Finding Las Vegas Home Financing

Finding the right method of financing your Las Vegas home is the key to being qualified to own one. Whether it be a loan from a lending company, cash from you bank account, or a property inherited from family you will likely need to pay a substantial amount to get in and you will need to look forward towards monthly payments and regular maintenance costs. The rewards come from having a place to hang your hat and a return in equity hopefully more than the investment. Most people will find themselves borrowing money to achieve their ownership dream.

IMPORTANCE - Ironically, a common reason real estate negotiations fall apart or escrows don't close is because of financing. Whether it be the home buyer being qualified or a loan officer who doesn't know that they are doing there is a strong possibility you will have some challenges with your financing. Be well prepared with your documentation as you proceed. Have your work stubs, bank statements, references, checkbook, etc. close at hand.

SELECTING the RIGHT Las Vegas LOAN OFFICER - If you select the right loan officer you are more than half way there. He/she will be essential in finding the right program, packaging the loan, and explaining the processes or setting up a plan to help you get your credit in line or your down payment. Ask around for referrals. It is typical for people to have a GREAT experience or a HORRIBLE experience with their loan officer. People who own homes will readily talk about the loan officer they used. Get the contact information for multiple and call them. Interview them over the phone or visit them and interview them in person. Determine what guarantees they may offer.

Determine EXACTLY what their fees are. There are all sorts of fees tucked in here and there and they are often negotiable. Keep in mind a qualified loan officer is worth his commission. However, don't get taken. You may end up paying for it for a long time.

Once the interview is over call him/her out of the clear blue to see if he/she returns a call every time. How long does it take to get a call back and how valuable is the information. Call them back again in a few minutes and see if they treat you well. The period of escrow is nearly always a high stress time. Make sure you have the right financing teammate. Consider a backup option. If you primary officer can't get it done and you are going to fall out of escrow having a backup may save a lot of time and perhaps money.

CREDIT - The number of today's home loans has established a need for lenders to have a scale to help them decide who gets money and who doesn't. Since they are often not the "home town banker" they don't know who they are lending money to so they require a history to judge upon. This is where the credit score and history come in to play. Most lenders set benchmarks. Individuals who have a score higher than those benchmarks are considered credit worthy. Since it costs money to borrow money, credit scores also determine how much individuals must pay over time for the use of the funds. Take steps to improve or maintain your credit. You will pay less in the long run. The government provides an annual view into your credit history.
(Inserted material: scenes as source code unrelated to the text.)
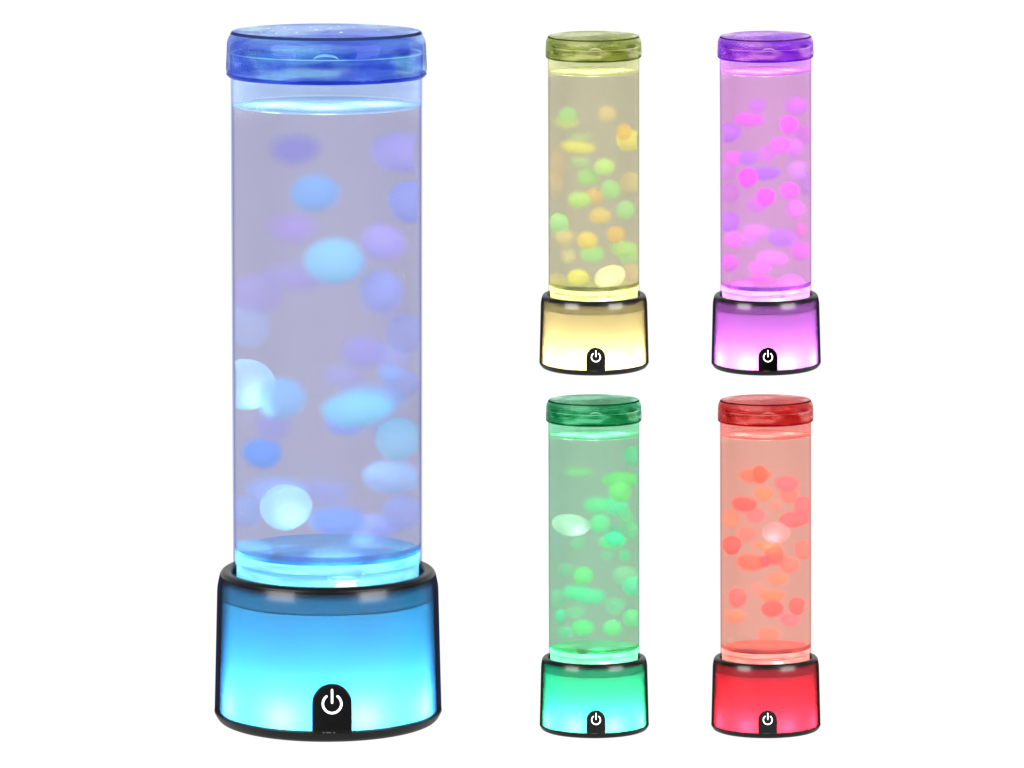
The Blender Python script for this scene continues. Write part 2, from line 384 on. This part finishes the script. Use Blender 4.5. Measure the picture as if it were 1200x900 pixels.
def ribbon(pts, w, off, name):    # closed flat stroke following the wall, pts in (s, row) px
    bm = bmesh.new(); L = []
    out = []
    n = len(pts)
    def nrm(i):
        a = Vector(pts[max(0, i - 1)]); b = Vector(pts[min(n - 1, i + 1)]); d = (b - a).normalized(); return Vector((-d.y, d.x)), d
    poly = []
    for i in range(n): v, d = nrm(i); poly.append(Vector(pts[i]) + v * w / 2)
    v, d = nrm(n - 1); e = Vector(pts[-1])
    for k in range(1, 6): a = math.pi * k / 6; poly.append(e + v * math.cos(a) * w / 2 + d * math.sin(a) * w / 2)
    for i in reversed(range(n)): v2, d2 = nrm(i); poly.append(Vector(pts[i]) - v2 * w / 2)
    v, d = nrm(0); e = Vector(pts[0])
    for k in range(1, 6): a = math.pi * k / 6; poly.append(e - v * math.cos(a) * w / 2 - d * math.sin(a) * w / 2)
    top = [bm.verts.new(wall_pt(PC + p.x, p.y, off)) for p in poly]; bot = [bm.verts.new(wall_pt(PC + p.x, p.y, off - 0.5)) for p in poly]
    m = len(poly)
    # triangulate as strips: left edge i with right edge
    half = m - 5                                  # poly = left side (n), cap (5), right side reversed (n), cap (5)
    lft = list(range(0, n)); rgt = list(range(2 * n + 4, n + 4, -1))
    for V in (top, bot):
        for i in range(n - 1): bm.faces.new((V[lft[i]], V[lft[i + 1]], V[rgt[i + 1]], V[rgt[i]]))
        bm.faces.new([V[i] for i in range(n - 1, n + 6)]); bm.faces.new([V[i] for i in range(2 * n + 4, 2 * n + 10)] + [V[0]])
    for i in range(m): j = (i + 1) % m; bm.faces.new((top[i], top[j], bot[j], bot[i]))
    return bm
def symbol_mesh():
    a0 = math.radians(37); arc = [(10.6 * math.sin(a), 824.6 - 10.6 * math.cos(a) * 1.02) for a in [lerp(a0, 2 * math.pi - a0, k / 48) for k in range(49)]]
    bm = ribbon(arc, 2.35, 1.75, 'a'); bm2 = ribbon([(0, 808.6), (0, 815), (0, 823.2)], 2.35, 1.75, 'b')
    me = bpy.data.meshes.new('t'); bm2.to_mesh(me); bm2.free(); bm.from_mesh(me); bpy.data.meshes.remove(me)
    return mesh_bm('power_symbol', bm, smooth=False)
ME['symbol'] = symbol_mesh()
def print_mesh():
    bm = bmesh.new()
    for s0, s1 in ((-10.5, -9), (-6.5, -5.2), (-4.8, -3.4), (-3, -1.6), (1.5, 3)):
        b = ribbon([(s0, 858.2 - 0.0), (s1, 858.2)], 1.2, 1.5, 'm'); me = bpy.data.meshes.new('t'); b.to_mesh(me); b.free(); bm.from_mesh(me); bpy.data.meshes.remove(me)
    return mesh_bm('small_print', bm, smooth=False)
ME['print'] = print_mesh()
def highlight_mesh():                  # glowing arc painted in for the highlight by the lid's front
    bm = bmesh.new(); rings = []; N = 24; c = Vector((3 * PX, -103 * PX, zy(61.5)))
    for i in range(N + 1):
        a = math.pi * i / N; p = c + Vector((-14 * PX * math.cos(a), 0, 5.2 * PX * math.sin(a)))
        w = 1.5 * PX * math.sin(a) ** .5 + 0.2 * PX
        rings.append([bm.verts.new(p + Vector((-math.cos(a) * math.cos(b) * w * .6, math.sin(b) * w * .6, math.sin(a) * math.cos(b) * w))) for b in [k * math.pi / 4 for k in range(8)]])
    for i in range(N):
        for k in range(8): bm.faces.new((rings[i][k], rings[i][(k + 1) % 8], rings[i + 1][(k + 1) % 8], rings[i + 1][k]))
    return mesh_bm('painted_highlight', bm)
ME['highlight'] = highlight_mesh()
def drop_mesh(seed):
    bm = bmesh.new(); bmesh.ops.create_icosphere(bm, subdivisions=3, radius=1)
    r = random.Random(seed)
    for v in bm.verts:
        v.co.x *= 1 + 0.15 * math.sin(3 * v.co.y + seed); v.co.z = v.co.z * 0.55
        if v.co.z < 0: v.co.z *= 0.15
    return mesh_bm('water_droplet', bm)
_b = bmesh.new(); bmesh.ops.create_icosphere(_b, subdivisions=2, radius=1); ME['bubble'] = mesh_bm('bubble', _b)
ME['drops'] = [drop_mesh(i) for i in range(3)]
rr = random.Random(5)
DROPS = []                        # (x px, y px (depth), radius px, under)
for x, y, r in ((-68, 20, 2.2), (-62, -10, 2.6), (-50, 35, 1.8), (-42, 10, 3.0), (-33, -35, 1.6), (-20, 40, 1.6), (-12, 5, 2.2), (0, -15, 3.6), (6, -60, 4.2), (3, 30, 2.4),
                (18, -30, 2.0), (30, 45, 1.5), (60, 0, 1.4), (-75, -25, 1.5), (-56, -45, 1.7), (12, 60, 1.4)):
    DROPS.append((x, y, r, False))
for x, y, r in ((2, -88, 8.0), (80, -58, 5.0), (-58, -74, 3.6), (-35, -84, 2.6), (-14, -88, 3), (24, -86, 2.2), (45, -80, 2.0), (-72, -62, 2.5)):
    DROPS.append((x, y, r, True))

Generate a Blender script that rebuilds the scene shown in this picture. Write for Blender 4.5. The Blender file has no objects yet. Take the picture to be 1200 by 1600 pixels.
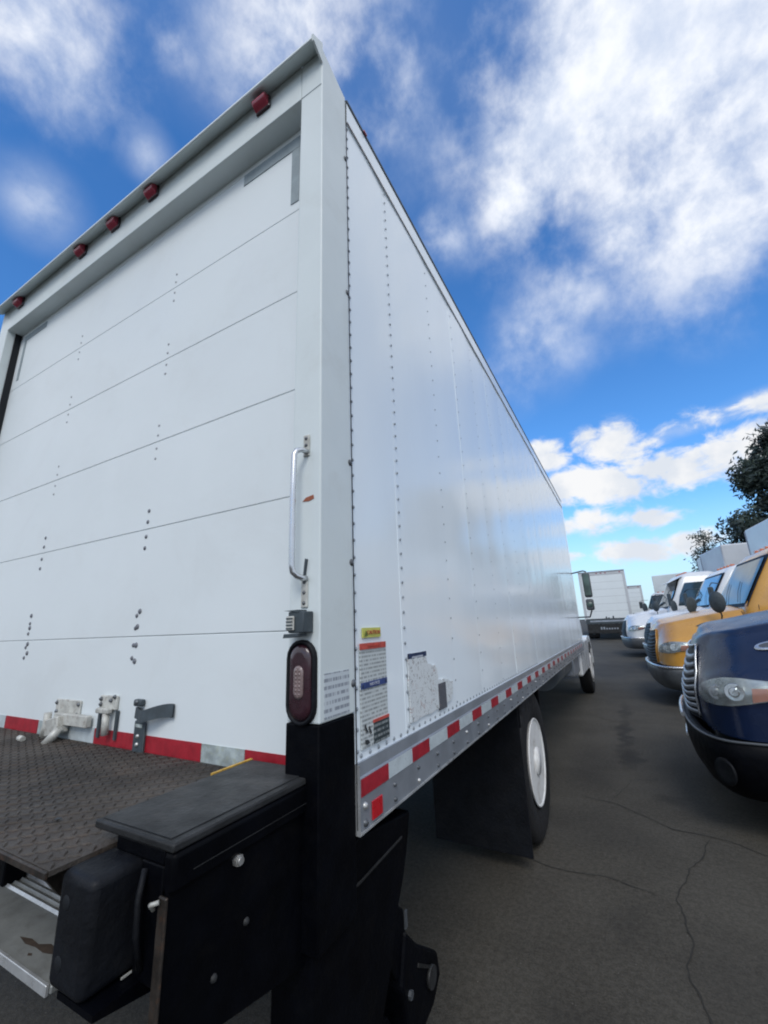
import bpy, bmesh, math, random
from mathutils import Vector, Matrix, noise
random.seed(7)
S = bpy.context.scene
COL = S.collection
rad = math.radians

# ------------------------------------------------------------------ camera
cam_d = bpy.data.cameras.new('camera'); cam = bpy.data.objects.new('camera', cam_d); COL.objects.link(cam)
RX = Vector((0.87323477, 0.48596354, -0.03606215)); UX = Vector((0.15928289, -0.21471118, 0.96360161)); WX = Vector((-0.4605323, 0.84719452, 0.26489894))
CAM = Vector((0.66973646, -0.87263656, 1.46725182))
m = Matrix((RX, UX, -WX)).transposed().to_4x4(); m.translation = CAM
cam.matrix_world = m
cam_d.sensor_fit = 'HORIZONTAL'; cam_d.sensor_width = 36; cam_d.lens = 651.887 / 1200 * 36
cam_d.clip_start = 0.02; cam_d.clip_end = 3000
S.camera = cam
S.render.resolution_x = 768; S.render.resolution_y = 1024

# ------------------------------------------------------------------ exposure, sun, sky
S.view_settings.view_transform = 'Standard'; S.view_settings.look = 'None'
S.view_settings.exposure = 0.55; S.view_settings.gamma = 1.0; S.view_settings.use_curve_mapping = False
SUN_EL, SUN_AZ = rad(45), rad(156)          # azimuth clockwise from +Y
sd = Vector((math.sin(SUN_AZ) * math.cos(SUN_EL), math.cos(SUN_AZ) * math.cos(SUN_EL), math.sin(SUN_EL)))
sl = bpy.data.lights.new('sun', 'SUN'); sl.energy = 1.05; sl.angle = rad(25); sl.color = (1.0, 0.96, 0.89)
so = bpy.data.objects.new('sun', sl); COL.objects.link(so); so.rotation_euler = sd.to_track_quat('Z', 'Y').to_euler()

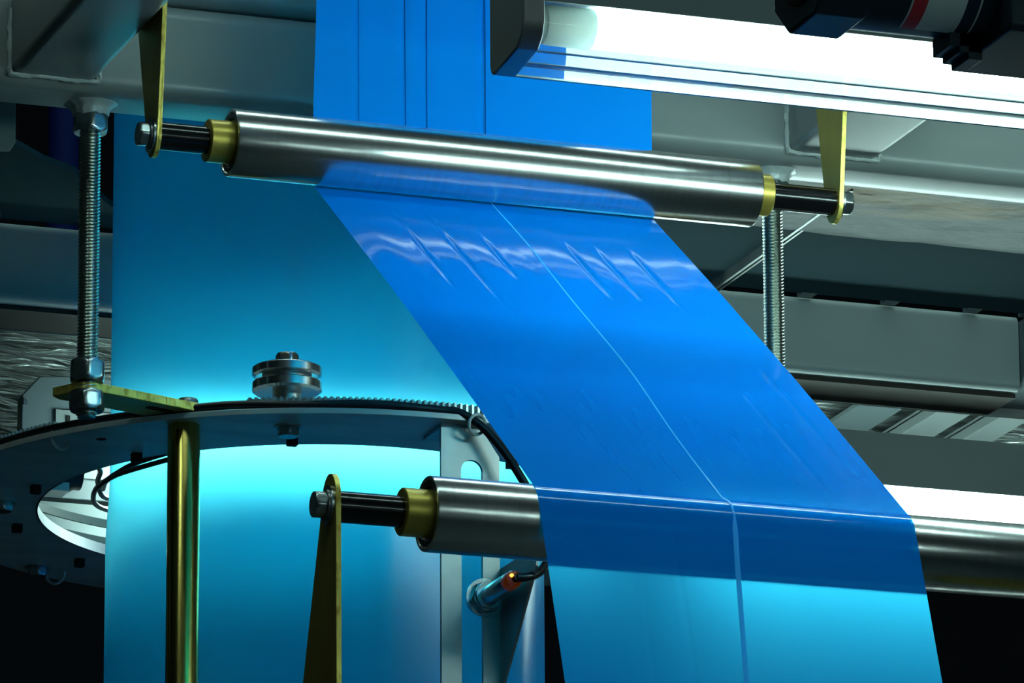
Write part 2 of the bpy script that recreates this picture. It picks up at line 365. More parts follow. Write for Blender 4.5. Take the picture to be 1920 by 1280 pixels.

CREDIT BUREAUS - There are three main credit bureaus.


EARNEST MONEY - An earnest payment (sometimes called earnest money or simply earnest) is when a buyer gives something of value (money or otherwise) to a seller at the time an agreement is made and it is accepted by the seller as an indication that the agreement is complete. For the gift to be earnest it must be given outright by the buyer to the seller with no intention of ever getting it back.

Typically, if the offer is accepted, the earnest is kept by the seller and subtracted from the purchase price, or is kept in escrow until closing, when it is applied to the buyer's portion of the remaining costs. If the offer is rejected, the earnest money is usually returned. If the buyer retracts the offer, the earnest is forfeited. (Source)

DOWN PAYMENT - The down payment is typically independent of the Earnest Money Deposit. It is used to pay for the home so that a purchaser doesn't have to make payments on that portion of the value. The amount of required down payment depends on the lender requirements. A borrower's credit score and ability to pay, based on the lender's judgment, determines the amount that must be put down. This way, if the purchaser defaults on the loan the lender will have some equity to claim. There are loans at 100%, meaning a borrower doesn't put any money down accept for closing costs and the lender loans money equal to the purchase price. In this case the lender is confident in the borrower's ability to pay. Most home buyers will put down 5, 10, 15 or 20% to ease the burden of monthly payments and to keep the equity tied up in real estate. Most lenders require a down payment of 5-10% based on credit. The key is to work it out with a great lender.